The standard charge terms applicable to the mortgage provide that “if a default occurs, all mortgage money then owing to the lender will, if the lender chooses, become immediately due and payable” and the lender may thereafter, among other options, demand payment, take legal proceedings or sell the land. Irrespective of the renewal issue, it is difficult to understand how any of the defences advanced by the Defendants provides them with a meritorious defence to challenge RFA’s right to accelerate payment under the mortgage in view of the Defendants’ November 2023 default, the January 2024 default and/or the Defendants’ ongoing default to make any payments. I also note that there was a previous missed/late payment in July 2023.
Even if the Defendants were successful in arguing that the mortgage ought to have been renewed by RFA, there is no evidence that the Defendants attempted to make further payments in furtherance of the renewal (notwithstanding RFA’s position that it would not accept partial payments). There is also no evidence that the Defendants have the ability to pay the arrears that have now accumulated over the last year.

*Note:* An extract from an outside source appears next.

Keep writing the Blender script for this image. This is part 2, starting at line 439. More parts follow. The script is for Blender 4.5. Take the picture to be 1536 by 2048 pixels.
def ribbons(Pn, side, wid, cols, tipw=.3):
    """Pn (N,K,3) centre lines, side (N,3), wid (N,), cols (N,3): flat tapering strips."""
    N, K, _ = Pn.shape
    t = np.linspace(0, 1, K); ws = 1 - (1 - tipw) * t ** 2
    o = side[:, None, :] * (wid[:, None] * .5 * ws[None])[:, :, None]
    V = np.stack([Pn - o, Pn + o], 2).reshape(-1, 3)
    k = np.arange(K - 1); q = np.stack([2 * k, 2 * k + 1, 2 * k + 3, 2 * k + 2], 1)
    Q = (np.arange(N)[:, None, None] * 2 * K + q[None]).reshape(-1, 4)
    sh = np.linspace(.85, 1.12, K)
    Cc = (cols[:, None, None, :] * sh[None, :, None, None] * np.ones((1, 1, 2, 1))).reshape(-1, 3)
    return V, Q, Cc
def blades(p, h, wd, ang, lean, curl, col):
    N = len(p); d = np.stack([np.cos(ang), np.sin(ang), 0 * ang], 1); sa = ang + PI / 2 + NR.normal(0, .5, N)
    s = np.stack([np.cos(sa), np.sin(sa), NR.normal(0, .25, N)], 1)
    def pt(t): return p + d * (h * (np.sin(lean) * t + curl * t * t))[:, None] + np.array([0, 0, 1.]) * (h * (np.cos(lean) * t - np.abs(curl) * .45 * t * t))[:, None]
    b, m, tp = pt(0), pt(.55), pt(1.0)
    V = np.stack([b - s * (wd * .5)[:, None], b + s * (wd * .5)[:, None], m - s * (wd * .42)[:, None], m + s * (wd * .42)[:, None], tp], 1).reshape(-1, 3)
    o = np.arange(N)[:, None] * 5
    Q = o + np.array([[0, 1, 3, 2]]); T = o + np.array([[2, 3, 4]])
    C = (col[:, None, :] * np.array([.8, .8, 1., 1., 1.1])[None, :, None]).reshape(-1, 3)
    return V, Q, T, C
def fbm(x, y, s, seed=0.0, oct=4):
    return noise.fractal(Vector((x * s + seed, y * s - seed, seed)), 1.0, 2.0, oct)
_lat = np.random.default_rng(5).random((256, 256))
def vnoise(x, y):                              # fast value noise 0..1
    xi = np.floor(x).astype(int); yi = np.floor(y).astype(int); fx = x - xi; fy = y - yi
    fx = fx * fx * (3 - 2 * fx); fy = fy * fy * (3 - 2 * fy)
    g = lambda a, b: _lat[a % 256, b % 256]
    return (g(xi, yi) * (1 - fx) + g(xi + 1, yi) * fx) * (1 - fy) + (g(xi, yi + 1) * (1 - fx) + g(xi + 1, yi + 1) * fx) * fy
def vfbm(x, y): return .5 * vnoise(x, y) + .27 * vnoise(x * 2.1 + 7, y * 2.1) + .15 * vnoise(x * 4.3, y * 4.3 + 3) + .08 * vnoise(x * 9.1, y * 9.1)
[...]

Furthermore, even if the mortgage was renewed, the term of the charge would only have been for one year. RFA is therefore quite correct when it submits that even if the mortgage had been renewed, the full outstanding amount would have been due by December 2024. There is no evidence that the Defendants are able to payout the mortgage, whether by refinancing or other means. To the contrary, there is evidence that suggests the Defendants attempted to refinance the mortgage but were not successful in doing so. The same analysis applies with respect to any right of redemption. The Defendants have had months to try and redeem the mortgage and avoid further enforcement steps. There is no evidence that the Defendants would be in any position to exercise the right of redemption if they had more time to try and do so.
In terms of the quantum of the Default Judgment (or the amount owed under the mortgage), the Defendants allege that the amounts claimed in the demand letter were “incomprehensible” and they assert that they “do not think we owe RFA the $446,660.10 claimed in the Statement of claim”. However, the Defendants have not produced any evidence to contradict the payout figures set out in RFA’s affidavit or the quantum of the Default Judgment.
With respect to allegations of potential damages or other prejudice, the Defendants allege that RFA’s actions have caused financial ruin for them and their family. There is no evidence or particulars in the record to support this bald assertion, whether these allegations would be advanced by way of a potential counterclaim or as a set off defence to the main action. In their factum, the Defendants allege that the property is somehow unique, but there is no evidence in the record to support this assertion. Furthermore, based on my review of the communications between RFA and the Defendants, I am not satisfied that the Defendants would have a viable defence based on any alleged improper conduct on behalf of the lender.
In the circumstances, I do not find that the Defendants have established that they have any arguable defences on the merits.
Potential Prejudice
I recognize that the Defendants occupy the mortgaged property with their children and that this is the family’s home, and that the enforcement of the sale of the property will necessarily cause disruption to the family and require them to relocate. However, in the absence of any arguable defences on the merits, there is nothing to be gained by delaying the inevitable. Holding the Defendants to their contractual obligation to pay the money that they owe, including giving up possession of the property if they cannot do so, does not constitute prejudice.
Conversely, I do find that RFA would be prejudiced by further delay. The lender has simply exercised its contractual rights upon default in payment. It would be prejudicial to RFA to reset the clock to March 2024 and allow the Defendants with an opportunity to deliver a defence, which in the circumstances, would lead to further costs being incurred and likely trigger the Plaintiff to amend its claim to reflect the ongoing default in payment (or failure to repay the full indebtedness by December 2024) and/or result in RFA bringing a motion for summary judgment. RFA incurring further costs in this matter, which costs would simply be added to the outstanding mortgage, would therefore also be prejudicial to the Defendants.
Effect on the Integrity of the Administration of Justice
Similar to my conclusions on prejudice, in my view, the integrity of the administration of justice is favoured by exercising my discretion not to set aside the Default Judgment in the circumstances of this case. Parties who commence court actions and take appropriate steps to obtain default judgment pursuant to the Rules should be able to reasonably rely on that judgment being upheld in the absence of the Defendants meeting their burden on this motion.
Disposition
For the reasons set out above, the Defendants’ motion seeking to set aside the noting in default and the Default Judgment is dismissed. With respect to the ancillary and alternative relief sought by the Defendants, although they did not establish in their factum any grounds that would allow me to set aside or stay the enforcement steps taken by RFA to date, I would not have exercised any available discretion to me to do in the circumstances. The balance of the relief sought by the Defendants on this motion is therefore also dismissed.
Costs
In respect of costs of this motion, RFA seeks costs on a substantial indemnity basis of $7,232. RFA submits that these costs are not substantial indemnity rates in reality given that the usual actual rate charged by counsel is much higher ($815/835 for 2024/2025), but is limited to $300 an hour pursuant to the retainer agreement with the client. Counsel was called to the bar in 1990 and approximately 18 hours was spent on the motion according to the Costs Outline.
Although the total time spent on the motion is reasonable, all time was spent by senior counsel. This was not a complex motion, and notwithstanding the heavily discounted actual rate, I query whether work could have been allocated to a more junior counsel.
In the overall circumstances of this case, and exercising my discretion pursuant to Rule 57 and section 131 of the Courts of Justice Act, I find that costs in the amount of $6,000 all inclusive are reasonable.
The motion is dismissed with costs payable by the Defendants to the Plaintiff in the amount of $6,000 within 30 days.